No-one should be surprised by this because the Premiership reflects the unedifying nature of British capitalism. The UK has an open system to foreign capital, investment and ownership, with no real legal restrictions on foreign ownership of key assets of the UK economy. UK authorities take this to the extreme so that foreign governments can own key parts of UK infrastructure – with the German, French and Dutch state authorities owning parts of the UK railway network. George Osborne when Chancellor was happy for the Chinese state to own parts of our digital infrastructure – this a rare example of something that successive UK Governments post-Osborne have rowed back upon.

The World Cup then is a reflection on the world as it is, the global capitalist system and the priorities it embodies. There never was a completely unsullied liberal era of this tournament. When it was established in 1930, by the second set of finals in 1934, it was held in and won by Mussolini’s fascist Italy. The great Brazilian team of Pele and Carlos Alberto which won the Mexico World Cup in 1970, seen as one of the greatest teams of all-time, gave the Brazilian military dictatorship a glamorous public face to the world.

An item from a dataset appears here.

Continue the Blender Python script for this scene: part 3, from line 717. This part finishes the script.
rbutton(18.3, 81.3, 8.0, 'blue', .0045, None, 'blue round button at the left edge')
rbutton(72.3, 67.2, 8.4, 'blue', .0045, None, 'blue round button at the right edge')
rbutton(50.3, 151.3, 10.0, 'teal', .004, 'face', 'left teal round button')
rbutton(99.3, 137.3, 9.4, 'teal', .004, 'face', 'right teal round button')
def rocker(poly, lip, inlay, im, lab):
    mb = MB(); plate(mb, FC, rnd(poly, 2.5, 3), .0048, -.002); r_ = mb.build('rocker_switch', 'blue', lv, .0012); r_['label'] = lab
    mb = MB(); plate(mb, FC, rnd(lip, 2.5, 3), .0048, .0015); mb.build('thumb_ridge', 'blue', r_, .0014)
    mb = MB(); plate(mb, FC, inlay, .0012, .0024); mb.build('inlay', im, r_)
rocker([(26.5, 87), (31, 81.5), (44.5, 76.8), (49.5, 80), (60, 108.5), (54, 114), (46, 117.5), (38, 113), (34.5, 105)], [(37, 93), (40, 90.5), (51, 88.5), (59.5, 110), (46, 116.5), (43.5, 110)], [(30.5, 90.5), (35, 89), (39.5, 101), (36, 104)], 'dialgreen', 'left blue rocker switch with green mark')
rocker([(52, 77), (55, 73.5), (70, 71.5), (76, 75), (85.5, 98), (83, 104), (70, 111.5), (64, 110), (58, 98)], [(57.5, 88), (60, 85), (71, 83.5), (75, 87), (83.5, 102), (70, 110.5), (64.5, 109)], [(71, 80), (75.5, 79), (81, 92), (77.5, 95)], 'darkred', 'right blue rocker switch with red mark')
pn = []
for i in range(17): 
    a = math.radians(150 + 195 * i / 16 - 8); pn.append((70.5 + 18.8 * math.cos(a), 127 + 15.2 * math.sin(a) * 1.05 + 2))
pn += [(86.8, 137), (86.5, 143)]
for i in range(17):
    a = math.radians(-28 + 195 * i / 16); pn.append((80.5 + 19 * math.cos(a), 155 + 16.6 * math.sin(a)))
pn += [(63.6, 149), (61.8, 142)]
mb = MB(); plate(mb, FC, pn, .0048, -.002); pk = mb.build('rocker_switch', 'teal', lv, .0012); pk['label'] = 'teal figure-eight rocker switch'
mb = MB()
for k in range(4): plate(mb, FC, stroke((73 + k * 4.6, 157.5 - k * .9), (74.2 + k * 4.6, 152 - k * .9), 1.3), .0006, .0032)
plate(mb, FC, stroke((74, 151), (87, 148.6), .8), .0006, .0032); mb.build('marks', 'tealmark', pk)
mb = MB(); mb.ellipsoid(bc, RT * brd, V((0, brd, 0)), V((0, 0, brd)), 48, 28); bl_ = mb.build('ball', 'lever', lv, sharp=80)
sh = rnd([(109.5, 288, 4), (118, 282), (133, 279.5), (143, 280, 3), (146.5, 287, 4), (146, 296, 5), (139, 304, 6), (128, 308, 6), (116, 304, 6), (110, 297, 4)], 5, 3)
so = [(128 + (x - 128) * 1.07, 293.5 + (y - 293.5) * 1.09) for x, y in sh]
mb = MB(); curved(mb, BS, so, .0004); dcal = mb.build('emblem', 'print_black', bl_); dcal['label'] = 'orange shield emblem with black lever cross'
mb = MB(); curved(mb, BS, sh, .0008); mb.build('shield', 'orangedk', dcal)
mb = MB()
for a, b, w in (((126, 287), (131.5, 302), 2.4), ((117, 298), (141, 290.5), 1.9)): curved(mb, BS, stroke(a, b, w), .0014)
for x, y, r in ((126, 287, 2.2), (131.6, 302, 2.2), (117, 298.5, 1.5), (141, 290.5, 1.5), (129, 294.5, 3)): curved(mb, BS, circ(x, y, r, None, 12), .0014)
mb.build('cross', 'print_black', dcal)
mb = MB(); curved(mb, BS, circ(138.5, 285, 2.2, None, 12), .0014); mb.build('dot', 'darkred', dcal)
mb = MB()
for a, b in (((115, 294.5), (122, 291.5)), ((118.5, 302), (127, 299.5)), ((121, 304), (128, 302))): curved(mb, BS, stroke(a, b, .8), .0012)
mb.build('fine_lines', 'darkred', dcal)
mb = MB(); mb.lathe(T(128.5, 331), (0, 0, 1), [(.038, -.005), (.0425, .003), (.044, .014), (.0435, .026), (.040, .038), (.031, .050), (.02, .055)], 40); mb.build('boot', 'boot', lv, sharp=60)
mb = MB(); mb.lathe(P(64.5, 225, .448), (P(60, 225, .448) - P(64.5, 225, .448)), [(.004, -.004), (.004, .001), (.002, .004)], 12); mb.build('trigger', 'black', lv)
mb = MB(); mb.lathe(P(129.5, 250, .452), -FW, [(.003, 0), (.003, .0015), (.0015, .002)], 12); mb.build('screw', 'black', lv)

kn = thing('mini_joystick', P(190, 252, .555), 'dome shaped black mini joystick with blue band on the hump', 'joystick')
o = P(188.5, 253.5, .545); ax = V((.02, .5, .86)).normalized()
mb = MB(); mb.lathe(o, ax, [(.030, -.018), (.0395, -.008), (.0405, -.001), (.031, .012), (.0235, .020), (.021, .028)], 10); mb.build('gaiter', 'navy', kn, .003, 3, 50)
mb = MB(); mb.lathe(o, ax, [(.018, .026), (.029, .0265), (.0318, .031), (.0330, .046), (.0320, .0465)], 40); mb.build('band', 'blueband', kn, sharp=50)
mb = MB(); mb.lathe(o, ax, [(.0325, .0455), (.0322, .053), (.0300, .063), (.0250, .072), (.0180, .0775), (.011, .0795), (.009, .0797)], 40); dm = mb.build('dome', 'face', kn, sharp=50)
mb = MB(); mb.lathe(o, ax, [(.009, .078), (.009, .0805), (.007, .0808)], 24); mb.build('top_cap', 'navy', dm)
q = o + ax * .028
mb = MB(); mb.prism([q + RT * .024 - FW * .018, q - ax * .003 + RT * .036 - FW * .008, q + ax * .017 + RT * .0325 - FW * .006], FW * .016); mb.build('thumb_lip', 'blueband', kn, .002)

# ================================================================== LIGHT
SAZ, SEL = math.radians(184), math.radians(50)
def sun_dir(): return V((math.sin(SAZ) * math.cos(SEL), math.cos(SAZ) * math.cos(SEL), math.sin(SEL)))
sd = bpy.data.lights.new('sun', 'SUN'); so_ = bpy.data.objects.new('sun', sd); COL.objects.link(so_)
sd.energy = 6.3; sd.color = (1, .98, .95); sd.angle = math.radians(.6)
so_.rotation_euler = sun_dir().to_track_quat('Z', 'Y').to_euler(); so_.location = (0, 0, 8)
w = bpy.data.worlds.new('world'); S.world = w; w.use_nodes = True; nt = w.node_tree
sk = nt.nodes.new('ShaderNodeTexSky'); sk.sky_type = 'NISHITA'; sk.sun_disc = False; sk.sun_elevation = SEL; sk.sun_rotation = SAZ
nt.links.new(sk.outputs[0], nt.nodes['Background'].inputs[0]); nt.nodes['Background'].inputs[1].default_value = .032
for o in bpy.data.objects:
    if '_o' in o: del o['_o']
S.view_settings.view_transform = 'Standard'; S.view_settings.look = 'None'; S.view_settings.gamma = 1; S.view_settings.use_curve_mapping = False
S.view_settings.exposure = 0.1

We are heading into uncharted waters of which Qatar is an embodiment. A rotten, dynastic, feudal regime with no interest in human rights, democracy and modernity, that is diminishing everything about the World Cup. Even more than this, Qatar makes no pretence to be a modern country progressing into a wider understanding and advocacy of respect, tolerance and diversity. In that, it offers a glimpse into our future – of a world of elites saying that democracy and the values of the Enlightenment are not for them.

We in the West and the UK have assisted in this. And while the World Cup is only a football tournament, it is representative of the worst aspects of the global order. Many of us will enjoy lots of these games but something precious has been lost and it is more than the wonder of the World Cup.